The House voted 233-190 against forming a U.S. Boxing Commission within the Commerce Department. Most Republicans opposed the measure, while most Democrats voted for it.

Critics attacked the bill as a misguided effort to expand the federal government to manage a part of the entertainment industry.

"This is a big government bill. It creates a new federal agency that provides for more regulation and is not self-financing," said Rep. James Sensenbrenner, R-Wis.

The Senate in May approved a similar bill offered by Sen. John McCain, R-Ariz.

Boxing has suffered from waning popularity in recent years, hurt in part by legal tussles between promoters, sanctioning bodies and the fighters themselves.

The House bill from Rep. Cliff Stearns, R-Fla., would have created a three-person U.S. Boxing Commission, appointed by the president to three-year terms, funded by licensing fees imposed on those who make their living in the fight business.

Proponents argued a U.S. commission would solve a range of problems, including fighters risking their health to fight in states with weak regulations, a lack of financial support for run-down boxers, and unscrupulous managers.

Rep.

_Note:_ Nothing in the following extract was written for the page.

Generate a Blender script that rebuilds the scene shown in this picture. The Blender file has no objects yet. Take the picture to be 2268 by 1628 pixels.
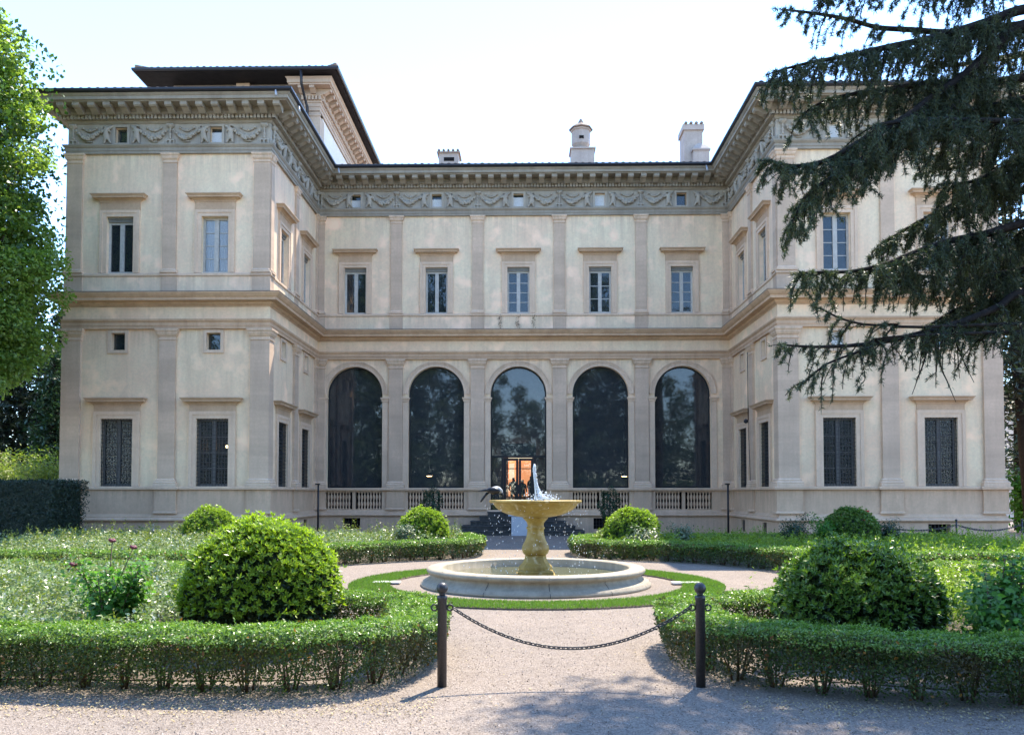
import bpy, bmesh, math, random
import numpy as np
from mathutils import Vector, Matrix

R = math.radians
rng = np.random.default_rng(7)
random.seed(7)
scene = bpy.context.scene
C = scene.collection

# ------------------------------------------------------------------ camera, sky, sun, exposure
FPX, PITCH, YAW, EYE = 1780.0, R(2.0), R(1.0), 1.9          # focal length in units of a 2268-wide frame
cam_d = bpy.data.cameras.new('camera')
cam = bpy.data.objects.new('camera', cam_d); C.objects.link(cam)
cam.location = (0, 0, EYE)
cam.rotation_euler = (R(90) + PITCH, 0, YAW)
cam_d.sensor_width = 36
cam_d.lens = FPX / 2268 * 36
cam_d.shift_y = (1093 - FPX * math.tan(PITCH) - 814) / 2268
cam_d.clip_end = 2000
scene.camera = cam

SUN_DIR = Vector((0.28, 0.57, 1.0)).normalized()            # towards the sun: high, behind the house and to the right
w = bpy.data.worlds.new('World'); scene.world = w; w.use_nodes = True
wn = w.node_tree.nodes; wl = w.node_tree.links
sky = wn.new('ShaderNodeTexSky'); sky.sky_type = 'NISHITA'; sky.sun_disc = False
sky.sun_elevation = math.asin(SUN_DIR.z)
sky.sun_rotation = math.atan2(SUN_DIR.x, SUN_DIR.y)
sky.air_density = 1.0; sky.dust_density = 0.0; sky.ozone_density = 5.5
wl.new(sky.outputs[0], wn['Background'].inputs[0])
wn['Background'].inputs[1].default_value = 0.15
sun_d = bpy.data.lights.new('sun', 'SUN'); sun_d.energy = 2.7; sun_d.angle = R(0.55); sun_d.color = (1, .91, .76)
sun = bpy.data.objects.new('sun', sun_d); C.objects.link(sun)
sun.rotation_euler = SUN_DIR.to_track_quat('Z', 'Y').to_euler()
sun.location = SUN_DIR * 100
vs = scene.view_settings
vs.view_transform = 'Standard'; vs.look = 'None'; vs.exposure = 2.2; vs.gamma = 1; vs.use_curve_mapping = False
scene.cycles.max_bounces = 8
scene.cycles.transparent_max_bounces = 12

# ------------------------------------------------------------------ materials
MATS = {}
def nodes_of(name):
    m = bpy.data.materials.new(name); m.use_nodes = True
    MATS[name] = m
    return m, m.node_tree.nodes, m.node_tree.links, m.node_tree.nodes['Principled BSDF']

def mixc(n, l, fac, a, b, mode='MIX'):
    x = n.new('ShaderNodeMix'); x.data_type = 'RGBA'; x.blend_type = mode
    for sock, v in ((x.inputs[0], fac), (x.inputs[6], a), (x.inputs[7], b)):
        if isinstance(v, (int, float)): sock.default_value = v
        elif isinstance(v, tuple): sock.default_value = (*v, 1)
        else: l.new(v, sock)
    return x.outputs[2]

def noise(n, l, scale, vec=None, detail=5, rough=.6, lo=.35, hi=.65):
    t = n.new('ShaderNodeTexNoise'); t.inputs['Scale'].default_value = scale
    t.inputs['Detail'].default_value = detail; t.inputs['Roughness'].default_value = rough
    if vec is not None: l.new(vec, t.inputs['Vector'])
    m = n.new('ShaderNodeMapRange'); m.inputs[1].default_value = lo; m.inputs[2].default_value = hi
    l.new(t.outputs[0], m.inputs[0])
    return m.outputs[0], t.outputs[0]

def stone(name, a, b, c=None, rough=.85, big=.5, fine=14, streak=.35, bump=.25, stain=(.2, .17, .13), courses=None, k=(1.45, 1.11, .89)):
    """weathered plaster or stone: two tones, fine mottling, rain streaks running down"""
    a, b, stain = [tuple(min(.88, v * q) for v, q in zip(t, k)) for t in (a, b, stain)]
    if c: c = tuple(v * q for v, q in zip(c, k))
    m, n, l, p = nodes_of(name)
    g = n.new('ShaderNodeNewGeometry')
    f1, _ = noise(n, l, big, g.outputs['Position'], 6)
    f2, r2 = noise(n, l, fine, g.outputs['Position'], 6, .7)
    col = mixc(n, l, f1, a, b)
    sc = n.new('ShaderNodeVectorMath'); sc.operation = 'MULTIPLY'; sc.inputs[1].default_value = (2.6, 2.6, .22)
    l.new(g.outputs['Position'], sc.inputs[0])
    f3, _ = noise(n, l, 1.0, sc.outputs[0], 8, .7, .47, .76)
    mul = n.new('ShaderNodeMath'); mul.operation = 'MULTIPLY'; mul.inputs[1].default_value = streak
    l.new(f3, mul.inputs[0])
    col = mixc(n, l, mul.outputs[0], col, stain)
    m2 = n.new('ShaderNodeMath'); m2.operation = 'MULTIPLY'; m2.inputs[1].default_value = .42
    l.new(f2, m2.inputs[0])
    col = mixc(n, l, m2.outputs[0], col, tuple(v * .66 for v in a))
    f8, _ = noise(n, l, 1.7, g.outputs['Position'], 9, .72, .5, .72)          # blotches of damp and old repair
    m8 = n.new('ShaderNodeMath'); m8.operation = 'MULTIPLY'; m8.inputs[1].default_value = streak * .6
    l.new(f8, m8.inputs[0]); col = mixc(n, l, m8.outputs[0], col, tuple(v * 1.15 for v in stain))
    sz = n.new('ShaderNodeSeparateXYZ'); l.new(g.outputs['Position'], sz.inputs[0]); prev = None
    for z0, z1 in ((14.0, 15.29), (13.0, 10.5), (9.7, 10.42), (6.9, 8.33), (1.25, .05), (1.35, 2.06)):
        if z0 == 13.0: continue
        mr = n.new('ShaderNodeMapRange'); mr.inputs[1].default_value = z0; mr.inputs[2].default_value = z1; l.new(sz.outputs[2], mr.inputs[0])
        lim = n.new('ShaderNodeMath'); lim.operation = 'LESS_THAN' if z1 > z0 else 'GREATER_THAN'; lim.inputs[1].default_value = z1; l.new(sz.outputs[2], lim.inputs[0])
        pw = n.new('ShaderNodeMath'); pw.operation = 'MULTIPLY'; l.new(mr.outputs[0], pw.inputs[0]); l.new(lim.outputs[0], pw.inputs[1])
        if prev is None: prev = pw.outputs[0]
        else:
            mx_ = n.new('ShaderNodeMath'); mx_.operation = 'MAXIMUM'; l.new(prev, mx_.inputs[0]); l.new(pw.outputs[0], mx_.inputs[1]); prev = mx_.outputs[0]
    s9 = n.new('ShaderNodeVectorMath'); s9.operation = 'MULTIPLY'; s9.inputs[1].default_value = (5.5, 5.5, .35); l.new(g.outputs['Position'], s9.inputs[0])
    f9, _ = noise(n, l, 1.0, s9.outputs[0], 6, .7, .42, .72)
    m9 = n.new('ShaderNodeMath'); m9.operation = 'MULTIPLY'; l.new(prev, m9.inputs[0]); l.new(f9, m9.inputs[1])
    m10 = n.new('ShaderNodeMath'); m10.operation = 'MULTIPLY'; m10.inputs[1].default_value = min(1, streak * 1.3); l.new(m9.outputs[0], m10.inputs[0])
    col = mixc(n, l, m10.outputs[0], col, tuple(v * .85 for v in stain))
    if c:
        f4, _ = noise(n, l, big * 2.3, g.outputs['Position'], 4, .5, .55, .75)
        col = mixc(n, l, f4, col, c)
    if courses:
        v2 = n.new('ShaderNodeVectorMath'); v2.operation = 'MULTIPLY'; v2.inputs[1].default_value = (.12, .12, courses)
        l.new(g.outputs['Position'], v2.inputs[0])
        f5, _ = noise(n, l, 1.0, v2.outputs[0], 3, .7, .4, .6)
        m5 = n.new('ShaderNodeMath'); m5.operation = 'MULTIPLY'; m5.inputs[1].default_value = .35
        l.new(f5, m5.inputs[0])
        col = mixc(n, l, m5.outputs[0], col, tuple(v * .6 for v in b))
    l.new(col, p.inputs['Base Color'])
    p.inputs['Roughness'].default_value = rough; p.inputs['Specular IOR Level'].default_value = .25
    bp = n.new('ShaderNodeBump'); bp.inputs['Strength'].default_value = bump; bp.inputs['Distance'].default_value = .02
    l.new(r2, bp.inputs['Height']); l.new(bp.outputs[0], p.inputs['Normal'])
    return m

def plain(name, col, rough=.6, metal=0, spec=.5, var=.0, scale=20, bump=0):
    m, n, l, p = nodes_of(name)
    p.inputs['Roughness'].default_value = rough; p.inputs['Metallic'].default_value = metal
    p.inputs['Specular IOR Level'].default_value = spec
    if var:
        g = n.new('ShaderNodeNewGeometry'); f, r = noise(n, l, scale, g.outputs['Position'])
        l.new(mixc(n, l, f, tuple(v * (1 - var) for v in col), tuple(min(1, v * (1 + var)) for v in col)), p.inputs['Base Color'])
        if bump:
            bp = n.new('ShaderNodeBump'); bp.inputs['Strength'].default_value = bump; bp.inputs['Distance'].default_value = .01
            l.new(r, bp.inputs['Height']); l.new(bp.outputs[0], p.inputs['Normal'])
    else:
        p.inputs['Base Color'].default_value = (*col, 1)
    return m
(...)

Tom Osborne, R-Neb., a former college football coach, said it was long past time to address the centuries-old lack of proper safety controls in boxing.

"How many people have to die, how many people have to have their brains scrambled? ... We wouldn't do this with animals," he said.

The vote against a federal commission came a day after Major League Baseball announced it was toughening its anti-steroids policy, spurred largely by the threat of federal legislation that would have been dealt more severely with players caught cheating with drugs.

Stearns said the boxing commission would pay for itself by licensing fees, but that left others complaining Congress had dropped more important work to focus on sports.

One of the sport's biggest promoters, Bob Arum, said he supported the federal intervention, but worried about the consequences.

The bill, he said, would have taken the sport "into uncharted waters. Can a federal bureaucracy regulate a sport fairly? Some things the federal government does very well, and some things they screw up, like Hurricane Katrina."

Arum criticized lawmakers for seizing on sports as a target for reform.

"The problems they generally deal with have become so immense that, like everybody else, Congress is looking to sports for a diversion. It's easier to make baseball steroids-free or make boxing better than to deal with the situation in Iraq," he said.